В дальнейшем появилось много примеров, опровергающих этот стереотип. Авантюры Челлини и Караваджо смотрелись революционно на фоне строгих правил, но они померкли рядом с богемной жизнью дадаистов. Для последних уже не было сомнений – художник должен выглядеть необычно, шокировать публику. Что касается современного творца, то наличие грязного свитера, употребление наркотиков, пьянство и несимпатичное поведение стали столь же необходимыми характеристиками его, как в Средние века – чистота рубахи и строгость поведения. Можно сказать, что приметой цеховой принадлежности стал нездоровый образ жизни.

В двадцатом веке художники пришли к прагматическому выводу: коль скоро искусство – работа грязная и краски имеют свойство пачкать, не имеет смысла соблюдать чистоту. Труд наш тяжел, мы не скрываем профессии. Парадоксальным образом именно техническая сторона живописи занимала в двадцатом веке крайне небольшую часть работы. Для того чтобы покрыть холст пятнами, требуется меньше усилий и времени, чем для того, чтобы написать «Джоконду» или «Сдачу Бреды». Однако, сравнивая внешний вид Джексона Поллока и Веласкеса, можно прийти к выводу, что именно Поллок тяжело трудился, а Веласкес отдыхал.

Разница в облике этих двух типов художников вызвана простым обстоятельством.

Сам факт изображения предмета на картине удостоверяет ценность этого предмета. Художественный образ по природе своей – явление положительное. Художник пишет то, что ценит и любит, или, во всяком случае, он пишет ради того, что он любит. Даже когда Босх изображает мучителей Христа, Брейгель – торжество смерти, а новгородский иконописец – ад, они делают это не ради прославления ада, мучений и смерти. Напротив, они пишут дурное, чтобы обозначить опасность и ее преодолеть. Цвета и формы принадлежат не бесам, но чистому сознанию, что призвано бесов победить. Контрапунктом творчества является тот положительный образ, наличие которого делает победу возможной. Поэтому любой изображенный объект (лицо, дерево, стакан, пейзаж) есть свидетельство ценности мироздания. Если данное правило (объяснение в любви к изображаемому предмету) не соблюдать, картина не состоится – художественный образ есть сконденсированная любовь. Соответственно, художник должен соблюдать в самом себе эту гармонию. На тех же основаниях, на каких он не пользуется грязной кистью для того, чтобы писать лазурное небо, он не может допустить в себе неряшливости и моральной нечистоплотности.

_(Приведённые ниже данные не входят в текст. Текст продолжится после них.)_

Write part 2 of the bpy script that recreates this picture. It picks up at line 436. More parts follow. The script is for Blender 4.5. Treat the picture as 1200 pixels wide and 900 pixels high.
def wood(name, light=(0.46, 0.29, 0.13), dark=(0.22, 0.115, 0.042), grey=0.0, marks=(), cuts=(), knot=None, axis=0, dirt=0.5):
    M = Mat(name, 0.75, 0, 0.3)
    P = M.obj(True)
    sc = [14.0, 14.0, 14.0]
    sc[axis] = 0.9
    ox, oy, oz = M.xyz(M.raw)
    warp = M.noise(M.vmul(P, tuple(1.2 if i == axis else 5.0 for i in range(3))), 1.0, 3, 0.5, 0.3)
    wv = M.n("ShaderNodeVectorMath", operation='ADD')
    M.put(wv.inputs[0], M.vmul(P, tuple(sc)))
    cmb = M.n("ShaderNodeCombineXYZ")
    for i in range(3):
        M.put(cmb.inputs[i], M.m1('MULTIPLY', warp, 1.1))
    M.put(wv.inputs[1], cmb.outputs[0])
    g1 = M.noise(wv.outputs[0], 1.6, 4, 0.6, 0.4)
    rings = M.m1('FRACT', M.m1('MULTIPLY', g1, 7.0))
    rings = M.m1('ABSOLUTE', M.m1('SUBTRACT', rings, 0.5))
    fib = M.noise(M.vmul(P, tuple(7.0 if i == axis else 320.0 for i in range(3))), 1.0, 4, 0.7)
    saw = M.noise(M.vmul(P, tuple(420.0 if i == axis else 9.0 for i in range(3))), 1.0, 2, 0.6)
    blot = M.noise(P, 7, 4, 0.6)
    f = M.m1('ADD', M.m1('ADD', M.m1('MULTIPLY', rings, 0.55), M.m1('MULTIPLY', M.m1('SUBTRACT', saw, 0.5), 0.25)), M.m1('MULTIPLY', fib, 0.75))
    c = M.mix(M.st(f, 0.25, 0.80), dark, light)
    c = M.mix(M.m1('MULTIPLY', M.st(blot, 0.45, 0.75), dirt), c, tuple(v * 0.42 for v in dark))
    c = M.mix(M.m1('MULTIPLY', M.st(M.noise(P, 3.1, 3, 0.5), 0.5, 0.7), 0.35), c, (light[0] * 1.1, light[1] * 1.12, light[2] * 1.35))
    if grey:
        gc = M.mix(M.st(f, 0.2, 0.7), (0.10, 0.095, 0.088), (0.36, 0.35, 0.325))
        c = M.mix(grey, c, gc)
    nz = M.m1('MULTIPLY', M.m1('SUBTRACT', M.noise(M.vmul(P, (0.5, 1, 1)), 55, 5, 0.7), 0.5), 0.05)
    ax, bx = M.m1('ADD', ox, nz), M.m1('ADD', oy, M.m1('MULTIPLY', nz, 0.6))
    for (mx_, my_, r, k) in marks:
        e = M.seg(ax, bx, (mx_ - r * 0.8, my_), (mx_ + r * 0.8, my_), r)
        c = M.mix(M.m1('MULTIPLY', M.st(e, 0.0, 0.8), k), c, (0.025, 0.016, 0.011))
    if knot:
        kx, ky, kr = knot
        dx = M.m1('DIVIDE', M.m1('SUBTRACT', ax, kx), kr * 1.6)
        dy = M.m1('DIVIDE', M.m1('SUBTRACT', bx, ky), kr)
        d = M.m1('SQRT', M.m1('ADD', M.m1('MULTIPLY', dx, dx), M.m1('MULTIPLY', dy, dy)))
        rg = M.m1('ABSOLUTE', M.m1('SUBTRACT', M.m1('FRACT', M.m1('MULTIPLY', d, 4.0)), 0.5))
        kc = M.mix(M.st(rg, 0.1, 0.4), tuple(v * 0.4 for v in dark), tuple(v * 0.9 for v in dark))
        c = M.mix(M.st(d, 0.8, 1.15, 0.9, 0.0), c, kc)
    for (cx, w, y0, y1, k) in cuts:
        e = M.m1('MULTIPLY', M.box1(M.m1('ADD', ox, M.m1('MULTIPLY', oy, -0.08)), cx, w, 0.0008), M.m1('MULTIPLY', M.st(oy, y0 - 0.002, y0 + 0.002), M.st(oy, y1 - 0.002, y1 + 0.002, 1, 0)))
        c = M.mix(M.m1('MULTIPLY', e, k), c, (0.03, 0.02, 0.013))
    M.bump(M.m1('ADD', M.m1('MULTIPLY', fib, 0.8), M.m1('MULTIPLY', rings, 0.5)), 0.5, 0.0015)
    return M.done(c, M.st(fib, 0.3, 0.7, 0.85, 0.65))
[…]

В том случае, если любовь не считается достойной целью, если мастер занят разрушением образа, а деятельность его направлена на уничтожение гармонии, блюсти личную гигиену не имеет смысла. Найдутся посредники, которые истолкуют его творчество применительно к общественным нуждам: например, скажут, что гармония разрушена во имя свободы. Этим посредникам придется соблюдать правила общественного поведения, но мастеру деструкции это не обязательно.

Наука рисования имеет отношение только к созданию образов. Для того чтобы уничтожать образы, учиться не следует. Напротив, воспитание и знания могут стать помехой: чем распущеннее персонаж, исполняющий обязанности художника, тем больше шансов у него произвести нечто шокирующее толпу.

Художнику следует выбрать, какой системе взглядов он отдает предпочтение. Тот, кто решил учиться рисовать, должен вести себя прилично.